Si le voile ne lui a posé aucune difficulté, c’est l’environnement et le caractère de Souhila qu’elle craignait, avec la peur de ne pas réussir à être crédible. “Déjà, j’avais peur de ne pas être crédible d’être maman de deux adolescentes. Je fais un personnage plus âgé que moi, qui a plus de 40 ans.” Une problématique qui s’est posée du côté de la réalisatrice Nawell Madani et de la directrice de casting. Car au-delà de cette différence, Kahina fait beaucoup plus jeune que son âge. Mais par son professionnalisme et la magie des costumes, la comédienne ne peut pas être plus crédible dans ce rôle de mère qui flique en permanence ses filles, de la peur qui leur arrive quelque chose. Une authenticité qu’elle a travaillée d’arrache pieds pour s’imprégner de cette autorité parentale qu’elle n’a pas. “Quand tu es une maman et que tous les jours tu dis à ta fille arrête de faire ça sur un certain ton, ça devient ta nature, ça fait partie de ton quotidien. Donc en tournage tu le sors et ça passe. Pour ma part, quand je devais m’énerver, on avait parfois l’impression que j’étais une copine.” La comédienne a su trouver cette force de “maman”, tout en gardant sa propre fragilité, pour une interprétation d’une grande justesse où le spectateur ne peut être qu’happé par l’histoire de ces femmes.

Une série aux nouveaux visages qui fait du bien

En quelques jours seulement, la série “Jusqu’ici tout va bien” a réussi à se hisser dans le top 10 de Netflix et à faire beaucoup parler d’elle. Pourtant, pour ses têtes d’affiche, si ce n’est Paola Locatelli (connue sur les réseaux sociaux), Nawell Madani a pris le partie prix de ne prendre aucun grand nom du cinéma ou de la télévision française.  Une prise de risque réussi, permettant aux spectateurs d’être face à d’autres talents dont on a moins l’habitude de voir à l’écran.

Un risque que Kahina qui se considère comme “non identifiée et quelqu’un de pas connu” – oui, elle est une femme d’une grande humilité – a tenu à saluer : “C’était une grande responsabilité pour Nawell de prendre pour un personnage qui porte la série tout autant quelle une femme sur un coup de cœur sur un casting, même deux femmes, avec Carima Amarouche qui est extraordinaire. Et prendre ce risque-là, c’est montrer que l’on peut faire bouger les choses. Aujourd’hui je trouve que c’est magnifique et j’en suis très reconnaissante“, dit-elle avec beaucoup d’admiration.

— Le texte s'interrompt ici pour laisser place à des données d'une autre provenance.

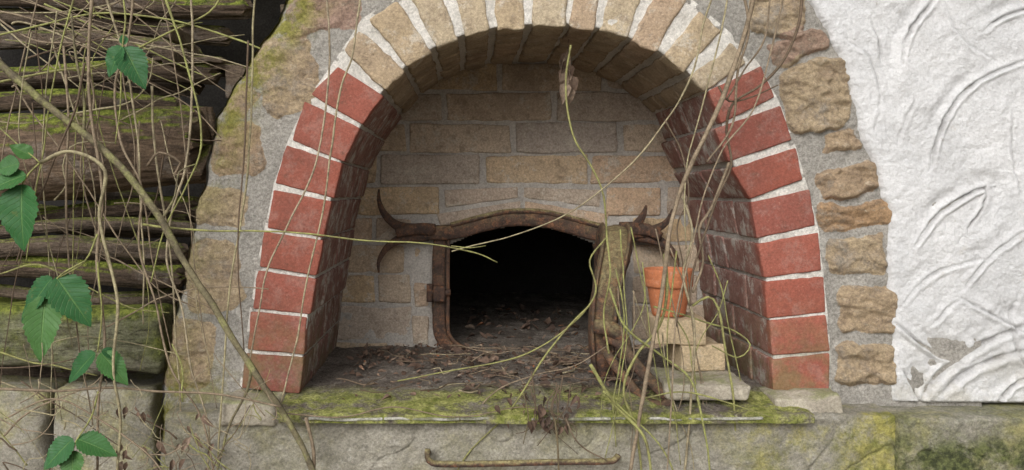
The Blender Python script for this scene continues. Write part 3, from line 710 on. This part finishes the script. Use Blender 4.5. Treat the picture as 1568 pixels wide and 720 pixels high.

“Jusqu’ici tout va bien” met certes en avant une famille magrébine, mais avant tout, Nawell Madani raconte l’histoire de trois femmes ou même de quatre auxquelles chacune d’entre nous peut s’identifier : celle malheureuse dans son couple qui cherche à être désirée, celle qui ne vit que pour ses enfants, celle qui cherche la reconnaissance et à atteindre ses rêves dans sa vie professionnelle et puis l’adolescente qui cherche encore sa place dans ce monde, pour affirmer sa personnalité en découvrant les prémices de l’amour. Alors si vous n’avez toujours pas vu cette série, je vous conseille fortement de la rattraper lors de vos vacances d’été.

Quant à Kahina, n’oubliez pas son visage. Elle est un petit rayon de soleil qui n’a cessé de sourire et de rire lors de notre rencontre, tout en émanant une douceur infinie. Une comédienne qui n’est pas seulement le nouveau visage du cinéma ou de la télévision française, mais une actrice qui tend à faire bouger les choses et briser l’existence de ces cases.